Print all of the data exactly.

## start Exercise input

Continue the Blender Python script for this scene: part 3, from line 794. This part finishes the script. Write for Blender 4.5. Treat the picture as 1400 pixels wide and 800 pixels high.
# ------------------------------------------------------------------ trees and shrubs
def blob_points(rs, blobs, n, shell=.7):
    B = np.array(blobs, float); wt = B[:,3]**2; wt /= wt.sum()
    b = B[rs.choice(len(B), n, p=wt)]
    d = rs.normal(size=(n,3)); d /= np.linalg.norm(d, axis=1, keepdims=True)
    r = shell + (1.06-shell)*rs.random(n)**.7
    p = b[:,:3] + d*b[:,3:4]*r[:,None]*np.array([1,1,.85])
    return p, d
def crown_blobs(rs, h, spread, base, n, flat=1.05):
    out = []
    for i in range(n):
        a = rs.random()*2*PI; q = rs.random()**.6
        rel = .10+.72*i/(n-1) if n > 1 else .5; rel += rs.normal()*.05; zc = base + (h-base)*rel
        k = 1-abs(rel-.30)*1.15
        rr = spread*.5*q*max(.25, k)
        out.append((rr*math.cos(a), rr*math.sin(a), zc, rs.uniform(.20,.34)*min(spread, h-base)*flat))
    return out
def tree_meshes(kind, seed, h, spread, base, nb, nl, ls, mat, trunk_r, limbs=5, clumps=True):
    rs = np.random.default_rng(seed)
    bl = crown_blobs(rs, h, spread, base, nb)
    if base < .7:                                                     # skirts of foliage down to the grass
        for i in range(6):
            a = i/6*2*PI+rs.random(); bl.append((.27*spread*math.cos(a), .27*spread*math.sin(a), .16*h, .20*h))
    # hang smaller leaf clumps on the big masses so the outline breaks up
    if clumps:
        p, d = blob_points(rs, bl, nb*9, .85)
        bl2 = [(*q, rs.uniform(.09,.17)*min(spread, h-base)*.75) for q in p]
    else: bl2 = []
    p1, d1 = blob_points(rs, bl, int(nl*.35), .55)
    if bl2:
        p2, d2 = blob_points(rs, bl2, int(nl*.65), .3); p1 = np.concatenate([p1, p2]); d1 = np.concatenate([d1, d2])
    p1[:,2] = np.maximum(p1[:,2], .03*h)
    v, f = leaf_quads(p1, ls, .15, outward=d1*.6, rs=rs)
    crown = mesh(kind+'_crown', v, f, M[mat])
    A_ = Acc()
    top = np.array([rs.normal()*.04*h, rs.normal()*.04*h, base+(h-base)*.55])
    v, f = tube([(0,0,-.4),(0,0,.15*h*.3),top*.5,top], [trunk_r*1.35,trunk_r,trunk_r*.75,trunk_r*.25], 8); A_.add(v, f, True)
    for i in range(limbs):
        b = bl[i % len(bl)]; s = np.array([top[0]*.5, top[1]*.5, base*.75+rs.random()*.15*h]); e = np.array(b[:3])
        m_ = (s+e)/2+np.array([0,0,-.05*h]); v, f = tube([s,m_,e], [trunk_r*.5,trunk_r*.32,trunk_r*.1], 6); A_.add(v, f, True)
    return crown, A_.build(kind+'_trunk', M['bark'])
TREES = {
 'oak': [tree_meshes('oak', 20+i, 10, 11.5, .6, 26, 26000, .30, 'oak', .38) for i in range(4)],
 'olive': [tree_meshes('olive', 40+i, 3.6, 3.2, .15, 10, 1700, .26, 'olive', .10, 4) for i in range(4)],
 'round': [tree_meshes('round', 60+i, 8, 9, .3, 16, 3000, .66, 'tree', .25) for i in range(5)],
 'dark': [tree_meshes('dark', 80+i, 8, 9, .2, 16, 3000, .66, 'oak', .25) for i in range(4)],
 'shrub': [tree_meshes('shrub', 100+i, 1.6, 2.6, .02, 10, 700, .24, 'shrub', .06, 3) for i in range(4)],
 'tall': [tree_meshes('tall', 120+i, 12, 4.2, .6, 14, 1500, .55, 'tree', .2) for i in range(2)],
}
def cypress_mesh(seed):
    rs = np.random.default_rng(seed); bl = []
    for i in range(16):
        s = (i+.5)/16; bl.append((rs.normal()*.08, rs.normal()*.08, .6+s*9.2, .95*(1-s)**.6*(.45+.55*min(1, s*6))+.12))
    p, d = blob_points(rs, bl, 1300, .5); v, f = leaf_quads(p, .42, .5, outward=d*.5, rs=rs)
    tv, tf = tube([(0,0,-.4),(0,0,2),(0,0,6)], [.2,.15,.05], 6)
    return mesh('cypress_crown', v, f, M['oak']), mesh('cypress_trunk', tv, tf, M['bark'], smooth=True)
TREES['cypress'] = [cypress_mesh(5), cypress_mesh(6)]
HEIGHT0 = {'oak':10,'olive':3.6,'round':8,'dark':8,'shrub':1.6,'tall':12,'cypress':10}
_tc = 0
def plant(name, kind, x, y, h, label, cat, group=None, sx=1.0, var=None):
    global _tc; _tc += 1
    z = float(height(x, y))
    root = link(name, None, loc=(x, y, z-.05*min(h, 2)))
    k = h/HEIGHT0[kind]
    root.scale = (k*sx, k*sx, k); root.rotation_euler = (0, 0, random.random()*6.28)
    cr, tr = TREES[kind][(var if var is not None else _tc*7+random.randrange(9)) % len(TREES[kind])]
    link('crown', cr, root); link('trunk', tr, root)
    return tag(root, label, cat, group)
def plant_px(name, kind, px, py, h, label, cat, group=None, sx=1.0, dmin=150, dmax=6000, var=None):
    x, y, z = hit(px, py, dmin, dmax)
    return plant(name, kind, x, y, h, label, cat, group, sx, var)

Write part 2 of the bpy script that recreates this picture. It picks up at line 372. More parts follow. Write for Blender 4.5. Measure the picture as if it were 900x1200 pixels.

## end Exercise input

Expected answer:
Continue the Blender Python script for this scene: part 3, from line 794. This part finishes the script. Write for Blender 4.5. Treat the picture as 1400 pixels wide and 800 pixels high.
# ------------------------------------------------------------------ trees and shrubs
def blob_points(rs, blobs, n, shell=.7):
    B = np.array(blobs, float); wt = B[:,3]**2; wt /= wt.sum()
    b = B[rs.choice(len(B), n, p=wt)]
    d = rs.normal(size=(n,3)); d /= np.linalg.norm(d, axis=1, keepdims=True)
    r = shell + (1.06-shell)*rs.random(n)**.7
    p = b[:,:3] + d*b[:,3:4]*r[:,None]*np.array([1,1,.85])
    return p, d
def crown_blobs(rs, h, spread, base, n, flat=1.05):
    out = []
    for i in range(n):
        a = rs.random()*2*PI; q = rs.random()**.6
        rel = .10+.72*i/(n-1) if n > 1 else .5; rel += rs.normal()*.05; zc = base + (h-base)*rel
        k = 1-abs(rel-.30)*1.15
        rr = spread*.5*q*max(.25, k)
        out.append((rr*math.cos(a), rr*math.sin(a), zc, rs.uniform(.20,.34)*min(spread, h-base)*flat))
    return out
def tree_meshes(kind, seed, h, spread, base, nb, nl, ls, mat, trunk_r, limbs=5, clumps=True):
    rs = np.random.default_rng(seed)
    bl = crown_blobs(rs, h, spread, base, nb)
    if base < .7:                                                     # skirts of foliage down to the grass
        for i in range(6):
            a = i/6*2*PI+rs.random(); bl.append((.27*spread*math.cos(a), .27*spread*math.sin(a), .16*h, .20*h))
    # hang smaller leaf clumps on the big masses so the outline breaks up
    if clumps:
        p, d = blob_points(rs, bl, nb*9, .85)
        bl2 = [(*q, rs.uniform(.09,.17)*min(spread, h-base)*.75) for q in p]
    else: bl2 = []
    p1, d1 = blob_points(rs, bl, int(nl*.35), .55)
    if bl2:
        p2, d2 = blob_points(rs, bl2, int(nl*.65), .3); p1 = np.concatenate([p1, p2]); d1 = np.concatenate([d1, d2])
    p1[:,2] = np.maximum(p1[:,2], .03*h)
    v, f = leaf_quads(p1, ls, .15, outward=d1*.6, rs=rs)
    crown = mesh(kind+'_crown', v, f, M[mat])
    A_ = Acc()
    top = np.array([rs.normal()*.04*h, rs.normal()*.04*h, base+(h-base)*.55])
    v, f = tube([(0,0,-.4),(0,0,.15*h*.3),top*.5,top], [trunk_r*1.35,trunk_r,trunk_r*.75,trunk_r*.25], 8); A_.add(v, f, True)
    for i in range(limbs):
        b = bl[i % len(bl)]; s = np.array([top[0]*.5, top[1]*.5, base*.75+rs.random()*.15*h]); e = np.array(b[:3])
        m_ = (s+e)/2+np.array([0,0,-.05*h]); v, f = tube([s,m_,e], [trunk_r*.5,trunk_r*.32,trunk_r*.1], 6); A_.add(v, f, True)
    return crown, A_.build(kind+'_trunk', M['bark'])
TREES = {
 'oak': [tree_meshes('oak', 20+i, 10, 11.5, .6, 26, 26000, .30, 'oak', .38) for i in range(4)],
 'olive': [tree_meshes('olive', 40+i, 3.6, 3.2, .15, 10, 1700, .26, 'olive', .10, 4) for i in range(4)],
 'round': [tree_meshes('round', 60+i, 8, 9, .3, 16, 3000, .66, 'tree', .25) for i in range(5)],
 'dark': [tree_meshes('dark', 80+i, 8, 9, .2, 16, 3000, .66, 'oak', .25) for i in range(4)],
 'shrub': [tree_meshes('shrub', 100+i, 1.6, 2.6, .02, 10, 700, .24, 'shrub', .06, 3) for i in range(4)],
 'tall': [tree_meshes('tall', 120+i, 12, 4.2, .6, 14, 1500, .55, 'tree', .2) for i in range(2)],
}
def cypress_mesh(seed):
    rs = np.random.default_rng(seed); bl = []
    for i in range(16):
        s = (i+.5)/16; bl.append((rs.normal()*.08, rs.normal()*.08, .6+s*9.2, .95*(1-s)**.6*(.45+.55*min(1, s*6))+.12))
    p, d = blob_points(rs, bl, 1300, .5); v, f = leaf_quads(p, .42, .5, outward=d*.5, rs=rs)
    tv, tf = tube([(0,0,-.4),(0,0,2),(0,0,6)], [.2,.15,.05], 6)
    return mesh('cypress_crown', v, f, M['oak']), mesh('cypress_trunk', tv, tf, M['bark'], smooth=True)
TREES['cypress'] = [cypress_mesh(5), cypress_mesh(6)]
HEIGHT0 = {'oak':10,'olive':3.6,'round':8,'dark':8,'shrub':1.6,'tall':12,'cypress':10}
_tc = 0
def plant(name, kind, x, y, h, label, cat, group=None, sx=1.0, var=None):
    global _tc; _tc += 1
    z = float(height(x, y))
    root = link(name, None, loc=(x, y, z-.05*min(h, 2)))
    k = h/HEIGHT0[kind]
    root.scale = (k*sx, k*sx, k); root.rotation_euler = (0, 0, random.random()*6.28)
    cr, tr = TREES[kind][(var if var is not None else _tc*7+random.randrange(9)) % len(TREES[kind])]
    link('crown', cr, root); link('trunk', tr, root)
    return tag(root, label, cat, group)
def plant_px(name, kind, px, py, h, label, cat, group=None, sx=1.0, dmin=150, dmax=6000, var=None):
    x, y, z = hit(px, py, dmin, dmax)
    return plant(name, kind, x, y, h, label, cat, group, sx, var)

Write part 2 of the bpy script that recreates this picture. It picks up at line 372. More parts follow. Write for Blender 4.5. Measure the picture as if it were 900x1200 pixels.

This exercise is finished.